A: Yes. Q: Do I have to...
A: No. Q: What about earning money from your art?
A: We despise the very idea of that happening. We create for the joy of creation, and any chance at a material benefit creates a perverse incentive to alter our work in a way that causes it to "earn more" as opposed to just being better for the sake of being better. It also creates a feeling of "having to" do the work and a direct path to intense burnout. We do not want this, and we consciously opt to prevent it from happening (though there are plenty of public domain works that do earn money, but that's not relevant to us). Q: I found a work of yours that has a license (other than a public domain dedication). What gives?
A: Some works of ours have dependencies that they need to function. For example, if we make a game, it might depend on a game engine runtime to be playable. If we make a fork/patch/mod for someone else's work, it will depend on the base project. For cases like these, we try to outline as clearly as possible which parts are made by us (and therefore are public domain) and which parts are made by others (and therefore subject to their licensing terms).
To summarize: if you found such license terms, they do apply. Read them carefully and act based on the circumstances. Q: What use is that? If I can't take and use your full work, how does the public domain dedication matter?
A: You can try and replace the dependencies with less restrictive ones, or even author your own replacements, thus "liberating" the public-domain parts of our work from them. You can also change our work itself so that it no longer has those restrictive dependencies. Q: Why not include the waiver with every published work?
A: We try. However, it is sometimes impractical to do so.

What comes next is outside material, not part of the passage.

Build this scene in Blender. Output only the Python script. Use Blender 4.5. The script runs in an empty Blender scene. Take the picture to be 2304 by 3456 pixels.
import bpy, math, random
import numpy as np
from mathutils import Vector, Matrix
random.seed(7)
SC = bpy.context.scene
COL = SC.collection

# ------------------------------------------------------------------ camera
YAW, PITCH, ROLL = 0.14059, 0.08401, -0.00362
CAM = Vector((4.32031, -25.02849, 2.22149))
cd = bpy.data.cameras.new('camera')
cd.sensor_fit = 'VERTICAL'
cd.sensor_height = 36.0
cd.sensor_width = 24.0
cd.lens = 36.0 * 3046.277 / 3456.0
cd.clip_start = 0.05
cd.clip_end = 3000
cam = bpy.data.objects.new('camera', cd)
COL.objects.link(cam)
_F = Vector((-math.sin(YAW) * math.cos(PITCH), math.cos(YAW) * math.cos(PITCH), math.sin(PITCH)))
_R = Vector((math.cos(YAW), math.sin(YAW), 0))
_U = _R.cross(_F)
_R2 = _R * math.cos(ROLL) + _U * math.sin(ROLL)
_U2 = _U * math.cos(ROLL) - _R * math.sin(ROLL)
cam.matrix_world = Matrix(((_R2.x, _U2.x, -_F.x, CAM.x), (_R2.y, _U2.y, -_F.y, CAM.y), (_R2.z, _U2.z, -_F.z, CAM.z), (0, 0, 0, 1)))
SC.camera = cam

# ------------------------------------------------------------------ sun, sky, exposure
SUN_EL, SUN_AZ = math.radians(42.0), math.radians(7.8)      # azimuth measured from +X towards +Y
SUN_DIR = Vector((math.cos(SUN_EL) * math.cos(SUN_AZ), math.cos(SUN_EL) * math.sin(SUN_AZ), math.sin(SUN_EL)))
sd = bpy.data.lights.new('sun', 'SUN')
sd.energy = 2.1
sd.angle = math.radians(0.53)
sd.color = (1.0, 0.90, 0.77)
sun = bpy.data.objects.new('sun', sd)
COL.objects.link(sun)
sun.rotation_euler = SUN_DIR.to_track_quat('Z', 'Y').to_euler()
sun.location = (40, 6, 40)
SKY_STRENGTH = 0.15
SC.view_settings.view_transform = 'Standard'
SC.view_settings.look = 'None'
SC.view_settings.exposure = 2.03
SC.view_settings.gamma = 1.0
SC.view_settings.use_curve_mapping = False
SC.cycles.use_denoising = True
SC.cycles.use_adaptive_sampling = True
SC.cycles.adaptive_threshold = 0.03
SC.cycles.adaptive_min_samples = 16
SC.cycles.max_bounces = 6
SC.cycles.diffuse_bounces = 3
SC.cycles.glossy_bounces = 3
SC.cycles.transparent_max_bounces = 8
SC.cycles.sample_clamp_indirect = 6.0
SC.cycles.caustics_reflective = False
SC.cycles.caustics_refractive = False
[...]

Some publishing formats do not have a proper way to indicate licensing.
In some, adding a license causes side effects (for example: if you include an open license on GitHub to a project that relies on Jekyll, then Pages will add an ugly blob onto your site telling visitors to "contribute to the project", which is not what we want).
In some cases, the work has been created so long ago that going back to edit it is no longer practical: for example, it is published somewhere we no longer control.
In some cases we may have even forgotten it exists.
Generally speaking, if a work made by us lacks a license notice you can assume it's fully and completely placed into the public domain, unless you can identify an obvious bundled dependency. I cannot for the life of me think of anything that we wrote that would have those and not have a proper license, though. Q: What about future works?
A: The dedication holds for them. Q: Why do this at all?
A: Any form of license or contract is fundamentally a threat. It outlines artifically created "rights" and "responsibilities", and then says: if you don't follow through with the "responsibilities", your "rights" are forfeit. Depending on who you're dealing with, the implicit threat may be even worse: if you don't follow through with the responsibilities, we're going to sue you.
Unless you, as a publisher, intend to follow through with your threat, your license will not protect you, as it only stops good people from doing the stuff your license prohibits (those who wouldn't do anything you're not comfortable with in the first place).
And if you do intend to do so, you do plan to ruin someone's life over a piece of software, a game, a video or a drawing: you're an asshole.
We most certainly do not intend to follow through with any threats related to our works: we have neither the desire nor the means to do so, and we want our stuff to be shared, spread around, and used as a building block. Therefore, we will simply not make any threats at all. In their place, we shall offer one word: enjoy.